- Data excerpt:
++++

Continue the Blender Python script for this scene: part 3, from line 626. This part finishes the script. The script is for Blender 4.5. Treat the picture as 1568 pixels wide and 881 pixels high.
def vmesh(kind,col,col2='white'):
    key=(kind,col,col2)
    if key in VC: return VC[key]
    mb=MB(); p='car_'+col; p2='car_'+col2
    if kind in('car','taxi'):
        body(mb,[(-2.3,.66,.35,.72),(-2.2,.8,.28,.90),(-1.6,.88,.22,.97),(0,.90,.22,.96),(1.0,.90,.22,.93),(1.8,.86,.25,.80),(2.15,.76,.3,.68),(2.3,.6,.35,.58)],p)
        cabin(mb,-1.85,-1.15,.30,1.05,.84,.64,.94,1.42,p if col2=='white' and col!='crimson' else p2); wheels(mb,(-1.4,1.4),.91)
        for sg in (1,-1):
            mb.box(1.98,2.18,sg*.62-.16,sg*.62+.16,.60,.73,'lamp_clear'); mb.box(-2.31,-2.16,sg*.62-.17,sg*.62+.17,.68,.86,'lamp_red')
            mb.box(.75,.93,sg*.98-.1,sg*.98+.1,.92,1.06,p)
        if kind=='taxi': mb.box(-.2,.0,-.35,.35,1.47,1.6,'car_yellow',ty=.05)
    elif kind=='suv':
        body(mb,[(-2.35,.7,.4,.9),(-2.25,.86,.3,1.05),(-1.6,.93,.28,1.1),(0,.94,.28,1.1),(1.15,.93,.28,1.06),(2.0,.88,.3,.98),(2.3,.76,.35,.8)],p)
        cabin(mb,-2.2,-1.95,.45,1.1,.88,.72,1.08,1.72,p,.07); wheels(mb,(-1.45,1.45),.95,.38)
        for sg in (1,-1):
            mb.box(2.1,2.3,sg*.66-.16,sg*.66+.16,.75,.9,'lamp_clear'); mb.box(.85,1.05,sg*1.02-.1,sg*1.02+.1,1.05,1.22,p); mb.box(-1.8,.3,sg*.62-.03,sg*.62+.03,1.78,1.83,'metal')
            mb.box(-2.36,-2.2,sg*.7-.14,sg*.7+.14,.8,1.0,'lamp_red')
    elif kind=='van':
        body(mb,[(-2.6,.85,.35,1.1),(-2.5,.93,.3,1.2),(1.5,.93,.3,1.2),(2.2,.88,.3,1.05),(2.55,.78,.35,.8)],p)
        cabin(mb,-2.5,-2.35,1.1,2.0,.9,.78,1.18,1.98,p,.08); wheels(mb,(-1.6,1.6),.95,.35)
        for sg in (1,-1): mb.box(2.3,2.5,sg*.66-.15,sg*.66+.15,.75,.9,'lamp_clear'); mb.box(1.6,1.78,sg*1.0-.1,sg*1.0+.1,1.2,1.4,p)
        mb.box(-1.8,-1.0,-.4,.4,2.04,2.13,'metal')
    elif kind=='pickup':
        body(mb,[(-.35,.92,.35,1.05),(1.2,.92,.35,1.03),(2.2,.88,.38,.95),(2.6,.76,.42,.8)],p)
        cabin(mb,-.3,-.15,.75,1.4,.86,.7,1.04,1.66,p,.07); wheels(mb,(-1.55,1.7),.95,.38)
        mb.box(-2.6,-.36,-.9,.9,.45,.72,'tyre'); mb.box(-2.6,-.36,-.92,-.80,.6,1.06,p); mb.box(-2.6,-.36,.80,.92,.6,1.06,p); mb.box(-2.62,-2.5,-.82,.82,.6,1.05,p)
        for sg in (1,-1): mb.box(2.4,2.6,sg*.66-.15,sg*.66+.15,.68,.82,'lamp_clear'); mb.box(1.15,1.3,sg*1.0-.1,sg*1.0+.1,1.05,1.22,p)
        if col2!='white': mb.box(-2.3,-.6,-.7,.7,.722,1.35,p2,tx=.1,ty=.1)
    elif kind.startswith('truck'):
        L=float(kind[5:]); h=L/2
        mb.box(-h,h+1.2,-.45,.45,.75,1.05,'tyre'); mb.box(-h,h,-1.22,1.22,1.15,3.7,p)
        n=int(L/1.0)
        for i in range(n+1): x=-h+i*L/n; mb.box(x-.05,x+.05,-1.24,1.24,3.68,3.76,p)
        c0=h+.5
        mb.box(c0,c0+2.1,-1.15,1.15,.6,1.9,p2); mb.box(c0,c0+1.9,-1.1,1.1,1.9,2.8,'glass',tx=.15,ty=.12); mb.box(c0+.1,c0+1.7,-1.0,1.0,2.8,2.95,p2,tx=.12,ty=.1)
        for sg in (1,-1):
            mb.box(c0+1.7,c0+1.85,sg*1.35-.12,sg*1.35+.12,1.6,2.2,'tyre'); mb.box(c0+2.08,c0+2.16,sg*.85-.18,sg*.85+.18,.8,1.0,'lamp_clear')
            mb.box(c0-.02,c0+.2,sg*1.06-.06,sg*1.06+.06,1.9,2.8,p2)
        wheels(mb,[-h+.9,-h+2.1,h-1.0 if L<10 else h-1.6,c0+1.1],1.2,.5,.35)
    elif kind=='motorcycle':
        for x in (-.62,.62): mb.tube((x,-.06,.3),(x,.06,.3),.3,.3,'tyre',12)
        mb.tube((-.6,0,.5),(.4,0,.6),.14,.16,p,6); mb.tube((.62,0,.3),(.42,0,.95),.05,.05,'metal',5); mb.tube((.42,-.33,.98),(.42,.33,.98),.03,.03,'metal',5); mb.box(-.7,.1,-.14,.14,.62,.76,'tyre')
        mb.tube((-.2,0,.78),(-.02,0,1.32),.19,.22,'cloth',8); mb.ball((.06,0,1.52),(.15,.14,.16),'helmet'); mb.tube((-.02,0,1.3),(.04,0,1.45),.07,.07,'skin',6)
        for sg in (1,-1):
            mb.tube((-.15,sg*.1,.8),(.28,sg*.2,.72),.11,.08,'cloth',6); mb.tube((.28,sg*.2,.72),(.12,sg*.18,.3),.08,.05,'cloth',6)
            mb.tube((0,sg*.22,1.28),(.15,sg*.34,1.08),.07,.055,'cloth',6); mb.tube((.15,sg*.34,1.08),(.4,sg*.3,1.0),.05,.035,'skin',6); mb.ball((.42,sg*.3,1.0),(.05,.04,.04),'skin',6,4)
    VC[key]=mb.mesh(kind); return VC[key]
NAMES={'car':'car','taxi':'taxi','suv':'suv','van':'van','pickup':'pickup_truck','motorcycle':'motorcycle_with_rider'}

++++

- What is being asked: Quote every line of the data, word for word.

- Answer to this exercise:
Continue the Blender Python script for this scene: part 3, from line 626. This part finishes the script. The script is for Blender 4.5. Treat the picture as 1568 pixels wide and 881 pixels high.
def vmesh(kind,col,col2='white'):
    key=(kind,col,col2)
    if key in VC: return VC[key]
    mb=MB(); p='car_'+col; p2='car_'+col2
    if kind in('car','taxi'):
        body(mb,[(-2.3,.66,.35,.72),(-2.2,.8,.28,.90),(-1.6,.88,.22,.97),(0,.90,.22,.96),(1.0,.90,.22,.93),(1.8,.86,.25,.80),(2.15,.76,.3,.68),(2.3,.6,.35,.58)],p)
        cabin(mb,-1.85,-1.15,.30,1.05,.84,.64,.94,1.42,p if col2=='white' and col!='crimson' else p2); wheels(mb,(-1.4,1.4),.91)
        for sg in (1,-1):
            mb.box(1.98,2.18,sg*.62-.16,sg*.62+.16,.60,.73,'lamp_clear'); mb.box(-2.31,-2.16,sg*.62-.17,sg*.62+.17,.68,.86,'lamp_red')
            mb.box(.75,.93,sg*.98-.1,sg*.98+.1,.92,1.06,p)
        if kind=='taxi': mb.box(-.2,.0,-.35,.35,1.47,1.6,'car_yellow',ty=.05)
    elif kind=='suv':
        body(mb,[(-2.35,.7,.4,.9),(-2.25,.86,.3,1.05),(-1.6,.93,.28,1.1),(0,.94,.28,1.1),(1.15,.93,.28,1.06),(2.0,.88,.3,.98),(2.3,.76,.35,.8)],p)
        cabin(mb,-2.2,-1.95,.45,1.1,.88,.72,1.08,1.72,p,.07); wheels(mb,(-1.45,1.45),.95,.38)
        for sg in (1,-1):
            mb.box(2.1,2.3,sg*.66-.16,sg*.66+.16,.75,.9,'lamp_clear'); mb.box(.85,1.05,sg*1.02-.1,sg*1.02+.1,1.05,1.22,p); mb.box(-1.8,.3,sg*.62-.03,sg*.62+.03,1.78,1.83,'metal')
            mb.box(-2.36,-2.2,sg*.7-.14,sg*.7+.14,.8,1.0,'lamp_red')
    elif kind=='van':
        body(mb,[(-2.6,.85,.35,1.1),(-2.5,.93,.3,1.2),(1.5,.93,.3,1.2),(2.2,.88,.3,1.05),(2.55,.78,.35,.8)],p)
        cabin(mb,-2.5,-2.35,1.1,2.0,.9,.78,1.18,1.98,p,.08); wheels(mb,(-1.6,1.6),.95,.35)
        for sg in (1,-1): mb.box(2.3,2.5,sg*.66-.15,sg*.66+.15,.75,.9,'lamp_clear'); mb.box(1.6,1.78,sg*1.0-.1,sg*1.0+.1,1.2,1.4,p)
        mb.box(-1.8,-1.0,-.4,.4,2.04,2.13,'metal')
    elif kind=='pickup':
        body(mb,[(-.35,.92,.35,1.05),(1.2,.92,.35,1.03),(2.2,.88,.38,.95),(2.6,.76,.42,.8)],p)
        cabin(mb,-.3,-.15,.75,1.4,.86,.7,1.04,1.66,p,.07); wheels(mb,(-1.55,1.7),.95,.38)
        mb.box(-2.6,-.36,-.9,.9,.45,.72,'tyre'); mb.box(-2.6,-.36,-.92,-.80,.6,1.06,p); mb.box(-2.6,-.36,.80,.92,.6,1.06,p); mb.box(-2.62,-2.5,-.82,.82,.6,1.05,p)
        for sg in (1,-1): mb.box(2.4,2.6,sg*.66-.15,sg*.66+.15,.68,.82,'lamp_clear'); mb.box(1.15,1.3,sg*1.0-.1,sg*1.0+.1,1.05,1.22,p)
        if col2!='white': mb.box(-2.3,-.6,-.7,.7,.722,1.35,p2,tx=.1,ty=.1)
    elif kind.startswith('truck'):
        L=float(kind[5:]); h=L/2
        mb.box(-h,h+1.2,-.45,.45,.75,1.05,'tyre'); mb.box(-h,h,-1.22,1.22,1.15,3.7,p)
        n=int(L/1.0)
        for i in range(n+1): x=-h+i*L/n; mb.box(x-.05,x+.05,-1.24,1.24,3.68,3.76,p)
        c0=h+.5
        mb.box(c0,c0+2.1,-1.15,1.15,.6,1.9,p2); mb.box(c0,c0+1.9,-1.1,1.1,1.9,2.8,'glass',tx=.15,ty=.12); mb.box(c0+.1,c0+1.7,-1.0,1.0,2.8,2.95,p2,tx=.12,ty=.1)
        for sg in (1,-1):
            mb.box(c0+1.7,c0+1.85,sg*1.35-.12,sg*1.35+.12,1.6,2.2,'tyre'); mb.box(c0+2.08,c0+2.16,sg*.85-.18,sg*.85+.18,.8,1.0,'lamp_clear')
            mb.box(c0-.02,c0+.2,sg*1.06-.06,sg*1.06+.06,1.9,2.8,p2)
        wheels(mb,[-h+.9,-h+2.1,h-1.0 if L<10 else h-1.6,c0+1.1],1.2,.5,.35)
    elif kind=='motorcycle':
        for x in (-.62,.62): mb.tube((x,-.06,.3),(x,.06,.3),.3,.3,'tyre',12)
        mb.tube((-.6,0,.5),(.4,0,.6),.14,.16,p,6); mb.tube((.62,0,.3),(.42,0,.95),.05,.05,'metal',5); mb.tube((.42,-.33,.98),(.42,.33,.98),.03,.03,'metal',5); mb.box(-.7,.1,-.14,.14,.62,.76,'tyre')
        mb.tube((-.2,0,.78),(-.02,0,1.32),.19,.22,'cloth',8); mb.ball((.06,0,1.52),(.15,.14,.16),'helmet'); mb.tube((-.02,0,1.3),(.04,0,1.45),.07,.07,'skin',6)
        for sg in (1,-1):
            mb.tube((-.15,sg*.1,.8),(.28,sg*.2,.72),.11,.08,'cloth',6); mb.tube((.28,sg*.2,.72),(.12,sg*.18,.3),.08,.05,'cloth',6)
            mb.tube((0,sg*.22,1.28),(.15,sg*.34,1.08),.07,.055,'cloth',6); mb.tube((.15,sg*.34,1.08),(.4,sg*.3,1.0),.05,.035,'skin',6); mb.ball((.42,sg*.3,1.0),(.05,.04,.04),'skin',6,4)
    VC[key]=mb.mesh(kind); return VC[key]
NAMES={'car':'car','taxi':'taxi','suv':'suv','van':'van','pickup':'pickup_truck','motorcycle':'motorcycle_with_rider'}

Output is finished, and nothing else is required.